Do you think a layer of insulation on the dairy ceiling will be of benefit?
I don’t want to start renovating as we are only tenants, but I do want to do as much as i can so we can stay relatively warm. We are off-gas too, and finding that oil is really expensive!
Christine says
I totally feel for you, Anth! The first winter in our house was so cold that we could see our breath in the kitchen in the mornings!
I wouldn’t advise adding a layer of insulation on the ceiling, though. As much as it’s tempting it probably won’t help as I assume there are airbricks between the ceiling and floor which would still mean that the cold air flows under the floor therefore not solving your problem. Depending on how the floor/ceiling is constructed, insulating it could also cause condensation to build which could subsequently cause serious damage to the structure of the floor. I know that that’s not much help and I’m always for adding insulation but in this case (and without knowing exactly what your floor construction is like) it’s something that could do more harm than good. Maybe you could talk to your landlord and get the ceiling properly insulated?
Cx
anth says
Thanks for the reply, I will check what’s under the floor upstairs…the landlord is totally disinterested in anything we say about the property.
Likely we will be moving, but we love the location which is a real shame.
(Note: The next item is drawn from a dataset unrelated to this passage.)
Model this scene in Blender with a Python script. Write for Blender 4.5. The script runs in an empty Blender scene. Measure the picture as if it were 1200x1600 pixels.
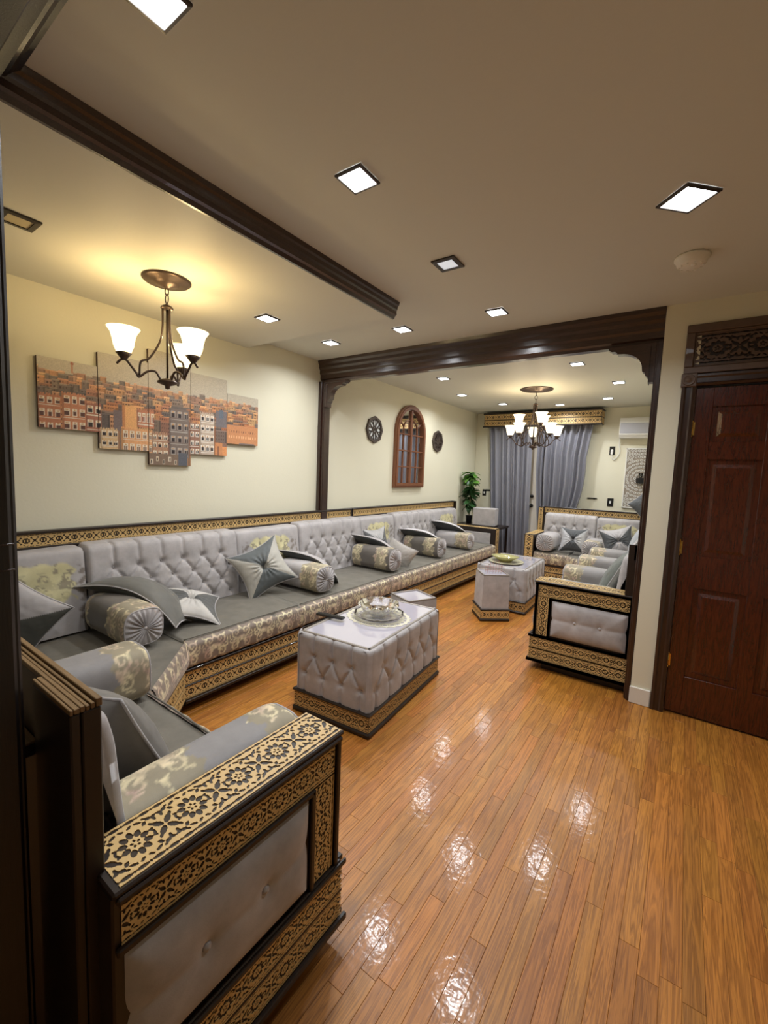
import bpy, math, random
import numpy as np
from mathutils import Vector, Matrix
random.seed(7); RNG = np.random.RandomState(7)
SC = bpy.context.scene; COL = SC.collection
PI = math.pi

# ------------------------------------------------------------------ camera
CAM_F, CAM_YAW, CAM_PITCH, CAM_ROLL = 672.06, -0.6089, 0.0928, 0.0393
def _cam():
    ca, sa = math.cos(CAM_YAW), math.sin(CAM_YAW); cb, sb = math.cos(CAM_PITCH), math.sin(CAM_PITCH)
    cc, sc = math.cos(CAM_ROLL), math.sin(CAM_ROLL)
    fw = Vector((sa*cb, ca*cb, -sb)); rt = Vector((ca, -sa, 0)); up = rt.cross(fw)
    r2 = cc*rt + sc*up; u2 = -sc*rt + cc*up
    cd = bpy.data.cameras.new('camera'); co = bpy.data.objects.new('camera', cd); COL.objects.link(co)
    m = Matrix((r2, u2, -fw)).transposed().to_4x4(); m.translation = (0, 0, 1.5); co.matrix_world = m
    cd.sensor_fit = 'VERTICAL'; cd.sensor_height = 24; cd.lens = CAM_F/1600*24; cd.clip_start = 0.02
    SC.camera = co
_cam()
# ------------------------------------------------------------------ world, exposure
W = bpy.data.worlds.new('world'); SC.world = W; W.use_nodes = True
W.node_tree.nodes['Background'].inputs[0].default_value = (0.35, 0.42, 0.6, 1)
W.node_tree.nodes['Background'].inputs[1].default_value = 0.02
SC.view_settings.view_transform = 'Standard'; SC.view_settings.look = 'None'
SC.view_settings.gamma = 1; SC.view_settings.use_curve_mapping = False
SC.view_settings.exposure = 0.0
DOWN_W = 8.8          # watts of one lit downlight
SHADE_W = 2.2         # watts of one chandelier bulb
HC, HS = 2.61, 2.52   # ceiling and soffit heights
XW = -3.2             # left wall

# ------------------------------------------------------------------ materials
def srgb(r, g, b):
    return tuple(((c/255)/12.92 if c/255 <= .04045 else ((c/255+.055)/1.055)**2.4) for c in (r, g, b))
def newmat(name):
    m = bpy.data.materials.new(name); m.use_nodes = True
    nt = m.node_tree; b = nt.nodes['Principled BSDF']
    return m, nt, b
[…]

Rats in the attic, cluster flys and really difficult to keep it warm throughout. Stone built farmhouse in Yorkshire, great views and confirmed we want country-living but maybe not this property.
Christine says
That’s such a shame, especially when it sounds like your home could be lovely. At least it’s helped you decide what your future home will look like.
Fingers crossed that this winter’s not too cold!